C’est le désert du matin.
Jésus qui se retire avant le lever du jour
pour prier,
pour être avec le Père.

Jésus priait en présence des apôtres
qui en seront d’ailleurs tellement saisis
qu’ils Lui demanderont de leur apprendre à prier.
Mais Jésus priait aussi seul, souvent.
Chaque matin peut-être.

*

Frères et sœurs, si nous voulons vivre de la vie de Jésus,
si nous voulons Le suivre,
il nous faut Le suivre au désert.
Prendre le temps de la prière.

Comme pour Jésus, il y a des temps de prière rendus nécessaires
par des circonstances particulières :

« Redouble de prière dans les moments importants,
à l’heure des choix, des difficultés, des tentations,
des incompréhensions mutuelles,
comme Jésus Lui-même l’a fait.
Veille donc et prie en tout temps,
afin d’avoir la force d’échapper à tout ce qui doit arriver
et de paraître avec assurance
devant le Fils de l’Homme. » (LdV, no 18, p. 28)

Mais il y a aussi le désert au quotidien.

« Toute sa vie était orientée vers le Père,
incessante offrande, écoute,
hymne intérieur d’adoration,
d’amour, d’action de grâce
et perpétuelle intercession pour les hommes.
Par la prière, Il était si unifié et si uni à Dieu
qu’Il pouvait dire être dans le Père
et le Père en Lui.
En ce sens, Il demeure le moine parfait
et donc pour toi l’unique modèle. » (LdV, no 12, p. 23)

Plus visiblement, Il a choisi des lieux
et des moments privilégiés
pour rendre encore plus intense
et manifeste sa prière :
au Temple, sur la montagne, au désert, à l’écart,
ou simplement quelque part au hasard de la journée
et de la route.
Autant le jour que la nuit,
seul ou avec ses disciples,
Il priait.

Quelle est dans notre quotidien la part de désert ?

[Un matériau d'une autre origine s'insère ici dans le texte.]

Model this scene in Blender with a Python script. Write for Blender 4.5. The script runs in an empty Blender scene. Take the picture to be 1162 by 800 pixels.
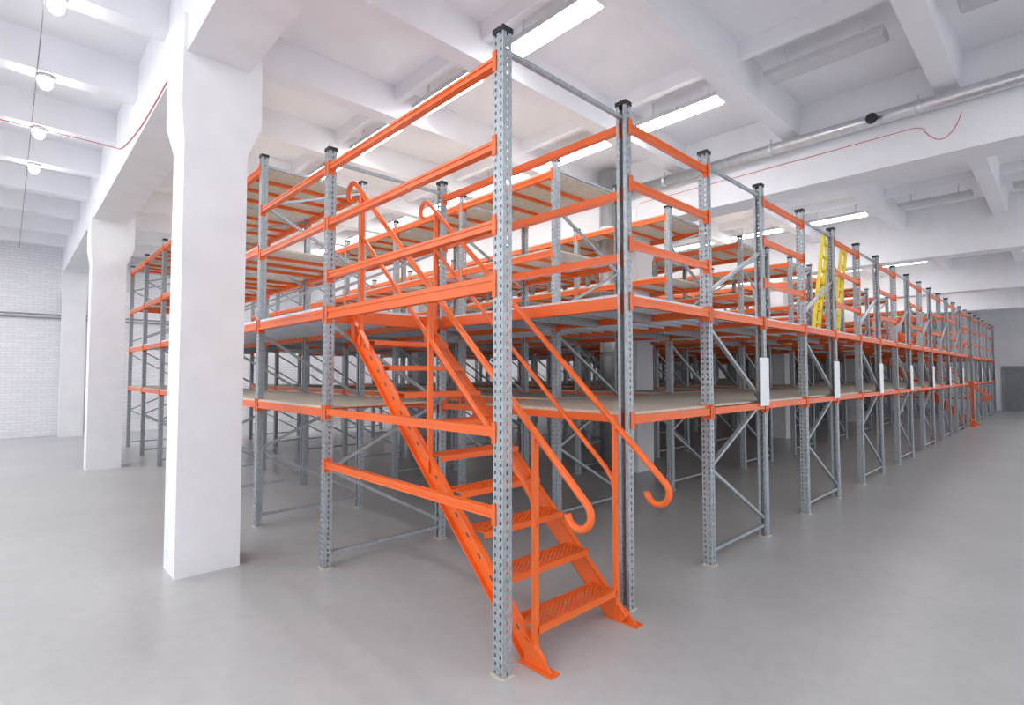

Je ne peux pas oublier notre expérience de cet été
chez les trappistes.
Prière des psaumes de 3h30 à 4h15.
Oraison silencieuse avant le lever du jour.
Lectio divina quand le soleil se lève…
C’est sans doute difficile ou impossible
dans notre rythme urbain.
Mais pourrions-nous – tous – être inventifs
pour qu’aucune journée ne commence
sans un temps de « désert » ?

Pour être vraiment des témoins de Jésus,
nous ne pourrons jamais nous passer de la prière.
Nous avons besoin de la prière pour que Jésus
prenne en nous toute Sa place…
pour qu’Il se rende visible à travers nous.
Et c’est une nécessité quotidienne.

Voici ce qu’en dit la Joie de l’Évangile au no 264 :

La première motivation pour évangéliser
est l’amour de Jésus que nous avons reçu,
l’expérience d’être sauvés par Lui
qui nous pousse à l’aimer toujours plus.
Mais, quel est cet amour qui ne ressent pas la nécessité
de parler de l’être aimé, de le montrer, de le faire connaître ?
Si nous ne ressentons pas l’intense désir de le communiquer,
il est nécessaire de prendre le temps
de Lui demander dans la prière qu’il vienne nous séduire.
Nous avons besoin d’implorer chaque jour,
de demander sa grâce pour qu’Il ouvre notre cœur froid
et qu’Il secoue notre vie tiède et superficielle.
Placés devant Lui, le cœur ouvert,
nous laissant contempler par Lui,
nous reconnaissons ce regard d’amour
que découvrit Nathanaël, le jour où Jésus se fit présent et lui dit :
« Quand tu étais sous le figuier, je t’ai vu » (Jn 1, 48).
Qu’il est doux d’être devant un crucifix,
ou à genoux devant le Saint-Sacrement,
et être simplement sous son regard !
Quel bien cela nous fait qu’Il vienne toucher notre existence
et nous pousse à communiquer sa vie nouvelle !
Par conséquent, ce qui arrive, en définitive,
c’est que ce que nous avons vu et entendu,
nous l’annonçons
(1 Jn 1, 3).

La meilleure motivation pour se décider
à communiquer l’Évangile
est de le contempler avec amour,
de s’attarder en ses pages et de le lire avec le cœur.
Si nous l’abordons de cette manière, sa beauté nous surprend,
et nous séduit chaque fois.
Donc, il est urgent de retrouver un esprit contemplatif,
qui nous permette de redécouvrir chaque jour
que nous sommes les dépositaires d’un bien qui humanise,
qui aide à mener une vie nouvelle.
Il n’y a rien de mieux à transmettre aux autres.